>> begin Given material

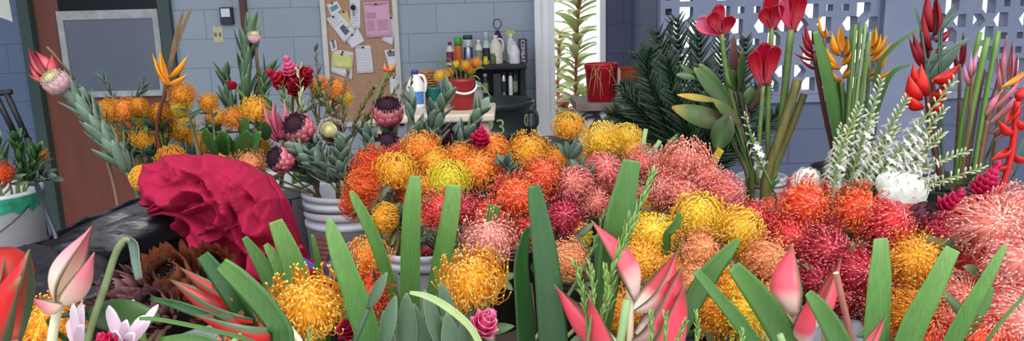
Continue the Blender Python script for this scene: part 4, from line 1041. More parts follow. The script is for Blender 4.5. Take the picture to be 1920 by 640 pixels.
def leaf_stem(seq, Y, label, n, Lp, Wp, m, name='leafy_branch', cat='foliage', ang=35, Y1=None, group=None, sw=.004, seed=1, stemm=None, s0=.05, fold=.25, bend=.12, taper=.3, prof=None, foot_=True):
    pts = spline(PT(seq, Y, Y1), 5); t = thing(name, label, cat, pts[0], group)
    b = MB(); full = pts
    if foot_:
        full = to_foot(pts[0], (pts[1] - pts[0]).normalized())[::-1][:-1] + pts
    b.tube(full, [sw * (1.2 - .7 * k / (len(full) - 1)) for k in range(len(full))], 6); b.build('stem', stemm or STEMG, t)
    b = MB(); leafy(b, pts, n, SZ(Lp, pts[0]), SZ(Wp, pts[0]), ang, s0, 1.0, seed=seed, fold=fold, bend=bend, taper=taper, prof=prof); b.build('leaf', m, t, solid=.0006)
    return t
# ---- straps
STRAP = mat('strap_leaf', [(0, (56, 98, 40)), (.5, (92, 138, 66)), (1, (124, 164, 92))], .42, var=.16, scale=70, transl=.22, stretch=(8, 8, .6), edge=((100, 146, 66), .9))
STRAPD = mat('strap_leaf_dark', [(0, (26, 62, 26)), (1, (44, 92, 38))], .32, var=.12, scale=40, transl=.1, stretch=(8, 8, .6), spec=.5)
STRAPM = mat('strap_leaf_mid', [(0, (44, 84, 30)), (1, (78, 122, 50))], .35, var=.1, scale=40, transl=.12, stretch=(8, 8, .6), spec=.5)
def strap(seq, Y, label, m=None, Y1=None, cup=.18, ridge=.035, twist=0.0, name='strap_leaf', group='strap leaves standing among the flowers', n=5, down=True, mm=6):
    """seq: (px, py, width px) from the foot to the tip"""
    pts = spline(PT([(x, y) for x, y, _ in seq], Y, Y1), n); wd = lerps([w for *_, w in seq], n); wd = [SZ(w, p) for w, p in zip(wd, pts)]
    if down:
        rim, bot = foot(pts[0]); tgt = Vector((pts[0].x * .75 + rim.x * .25, pts[0].y + .04, max(TZ + .02, pts[0].z - .3)))
        ext = [tgt.lerp(pts[0], q) for q in (0, .33, .66)]; pts = ext + pts; wd = [wd[0] * .7, wd[0] * .85, wd[0] * .95] + wd
    up = (BACK + RIGHT * twist).normalized(); b = MB(); b.ribbon(pts, wd, up, cup, mm, ridge)
    return tag(b.build(name, m or STRAP, solid=.0012), label, 'leaf', group)
# ---- heliconia bracts
HP = mat('heliconia_pink', [(0, (250, 240, 226)), (.22, (246, 214, 204)), (.42, (236, 96, 110)), (.8, (228, 70, 92)), (.95, (150, 70, 66)), (1, (110, 120, 80))], .32, edge=((86, 84, 54), .84), var=.05, scale=20, transl=.15, spec=.5)
HPL = mat('heliconia_pale', [(0, (250, 238, 210)), (.35, (250, 214, 196)), (.7, (238, 140, 152)), (1, (216, 96, 120))], .32, edge=((96, 98, 60), .84), var=.05, scale=20, transl=.15, spec=.5)
HR = mat('heliconia_red', [(0, (236, 110, 90)), (.2, (226, 50, 44)), (.85, (206, 36, 40)), (1, (120, 110, 70))], .32, edge=((78, 100, 70), .72), var=.06, scale=20, transl=.12, spec=.5)
HY = mat('heliconia_yellow', [(0, (206, 120, 20)), (.5, (230, 150, 24)), (.85, (240, 176, 40)), (1, (180, 160, 50))], .4, edge=((214, 130, 24), .9), var=.08, scale=20, transl=.2)
HDR = mat('heliconia_deepred', [(0, (120, 20, 30)), (.5, (160, 26, 38)), (1, (110, 24, 36))], .4, var=.12, scale=20, transl=.1, edge=((96, 24, 34), .9))
HSC = mat('heliconia_scarlet', [(0, (190, 26, 28)), (.6, (218, 34, 30)), (1, (200, 60, 40))], .35, var=.08, scale=20, transl=.15, edge=((150, 60, 30), .92))
HST = mat('heliconia_stalk', (226, 220, 190), .4, var=.06)
def helico(label, bracts, Y, m, stalk, sm=None, sw=7, group=None, name='heliconia', down=True, wk=1.0):
    """bracts: (base x, y, tip x, y, width px, up sx, up sy, bend[, dY])"""
    pts = spline(PT(stalk, Y), 4); t = thing(name, label, 'flower', pts[0], group)
    for q in bracts:
        bx, by, tx, ty, w, ux, uy, bd = q[:8]; dy = q[8] if len(q) > 8 else 0.0
        a, c = P(bx, by, Y), P(tx, ty, Y + dy); d = c - a; upv = (RIGHT * ux + CUP * uy + BACK * .1).normalized()
        sd = d.normalized().cross(upv).normalized(); nn = sd.cross(d.normalized()); c2 = c - nn * (bd * d.length)
        mb = MB(); mb.canoe(a, (c2 - a), (c2 - a).length, SZ(w * wk, a), upv, bend=bd, A=92, depth=1.15); mb.build('bract', m, t, solid=.0012)
    full = pts
    if down: full = to_foot(pts[0], (pts[1] - pts[0]).normalized())[::-1][:-1] + pts
    b = MB(); b.tube(full, SZ(sw, pts[0]) / 2, 8); b.build('stalk', sm or HST, t)
    return t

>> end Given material

Reproduce all of the material above word for word. Omit the pictures.

Complete output —
Continue the Blender Python script for this scene: part 4, from line 1041. More parts follow. The script is for Blender 4.5. Take the picture to be 1920 by 640 pixels.
def leaf_stem(seq, Y, label, n, Lp, Wp, m, name='leafy_branch', cat='foliage', ang=35, Y1=None, group=None, sw=.004, seed=1, stemm=None, s0=.05, fold=.25, bend=.12, taper=.3, prof=None, foot_=True):
    pts = spline(PT(seq, Y, Y1), 5); t = thing(name, label, cat, pts[0], group)
    b = MB(); full = pts
    if foot_:
        full = to_foot(pts[0], (pts[1] - pts[0]).normalized())[::-1][:-1] + pts
    b.tube(full, [sw * (1.2 - .7 * k / (len(full) - 1)) for k in range(len(full))], 6); b.build('stem', stemm or STEMG, t)
    b = MB(); leafy(b, pts, n, SZ(Lp, pts[0]), SZ(Wp, pts[0]), ang, s0, 1.0, seed=seed, fold=fold, bend=bend, taper=taper, prof=prof); b.build('leaf', m, t, solid=.0006)
    return t
# ---- straps
STRAP = mat('strap_leaf', [(0, (56, 98, 40)), (.5, (92, 138, 66)), (1, (124, 164, 92))], .42, var=.16, scale=70, transl=.22, stretch=(8, 8, .6), edge=((100, 146, 66), .9))
STRAPD = mat('strap_leaf_dark', [(0, (26, 62, 26)), (1, (44, 92, 38))], .32, var=.12, scale=40, transl=.1, stretch=(8, 8, .6), spec=.5)
STRAPM = mat('strap_leaf_mid', [(0, (44, 84, 30)), (1, (78, 122, 50))], .35, var=.1, scale=40, transl=.12, stretch=(8, 8, .6), spec=.5)
def strap(seq, Y, label, m=None, Y1=None, cup=.18, ridge=.035, twist=0.0, name='strap_leaf', group='strap leaves standing among the flowers', n=5, down=True, mm=6):
    """seq: (px, py, width px) from the foot to the tip"""
    pts = spline(PT([(x, y) for x, y, _ in seq], Y, Y1), n); wd = lerps([w for *_, w in seq], n); wd = [SZ(w, p) for w, p in zip(wd, pts)]
    if down:
        rim, bot = foot(pts[0]); tgt = Vector((pts[0].x * .75 + rim.x * .25, pts[0].y + .04, max(TZ + .02, pts[0].z - .3)))
        ext = [tgt.lerp(pts[0], q) for q in (0, .33, .66)]; pts = ext + pts; wd = [wd[0] * .7, wd[0] * .85, wd[0] * .95] + wd
    up = (BACK + RIGHT * twist).normalized(); b = MB(); b.ribbon(pts, wd, up, cup, mm, ridge)
    return tag(b.build(name, m or STRAP, solid=.0012), label, 'leaf', group)
# ---- heliconia bracts
HP = mat('heliconia_pink', [(0, (250, 240, 226)), (.22, (246, 214, 204)), (.42, (236, 96, 110)), (.8, (228, 70, 92)), (.95, (150, 70, 66)), (1, (110, 120, 80))], .32, edge=((86, 84, 54), .84), var=.05, scale=20, transl=.15, spec=.5)
HPL = mat('heliconia_pale', [(0, (250, 238, 210)), (.35, (250, 214, 196)), (.7, (238, 140, 152)), (1, (216, 96, 120))], .32, edge=((96, 98, 60), .84), var=.05, scale=20, transl=.15, spec=.5)
HR = mat('heliconia_red', [(0, (236, 110, 90)), (.2, (226, 50, 44)), (.85, (206, 36, 40)), (1, (120, 110, 70))], .32, edge=((78, 100, 70), .72), var=.06, scale=20, transl=.12, spec=.5)
HY = mat('heliconia_yellow', [(0, (206, 120, 20)), (.5, (230, 150, 24)), (.85, (240, 176, 40)), (1, (180, 160, 50))], .4, edge=((214, 130, 24), .9), var=.08, scale=20, transl=.2)
HDR = mat('heliconia_deepred', [(0, (120, 20, 30)), (.5, (160, 26, 38)), (1, (110, 24, 36))], .4, var=.12, scale=20, transl=.1, edge=((96, 24, 34), .9))
HSC = mat('heliconia_scarlet', [(0, (190, 26, 28)), (.6, (218, 34, 30)), (1, (200, 60, 40))], .35, var=.08, scale=20, transl=.15, edge=((150, 60, 30), .92))
HST = mat('heliconia_stalk', (226, 220, 190), .4, var=.06)
def helico(label, bracts, Y, m, stalk, sm=None, sw=7, group=None, name='heliconia', down=True, wk=1.0):
    """bracts: (base x, y, tip x, y, width px, up sx, up sy, bend[, dY])"""
    pts = spline(PT(stalk, Y), 4); t = thing(name, label, 'flower', pts[0], group)
    for q in bracts:
        bx, by, tx, ty, w, ux, uy, bd = q[:8]; dy = q[8] if len(q) > 8 else 0.0
        a, c = P(bx, by, Y), P(tx, ty, Y + dy); d = c - a; upv = (RIGHT * ux + CUP * uy + BACK * .1).normalized()
        sd = d.normalized().cross(upv).normalized(); nn = sd.cross(d.normalized()); c2 = c - nn * (bd * d.length)
        mb = MB(); mb.canoe(a, (c2 - a), (c2 - a).length, SZ(w * wk, a), upv, bend=bd, A=92, depth=1.15); mb.build('bract', m, t, solid=.0012)
    full = pts
    if down: full = to_foot(pts[0], (pts[1] - pts[0]).normalized())[::-1][:-1] + pts
    b = MB(); b.tube(full, SZ(sw, pts[0]) / 2, 8); b.build('stalk', sm or HST, t)
    return t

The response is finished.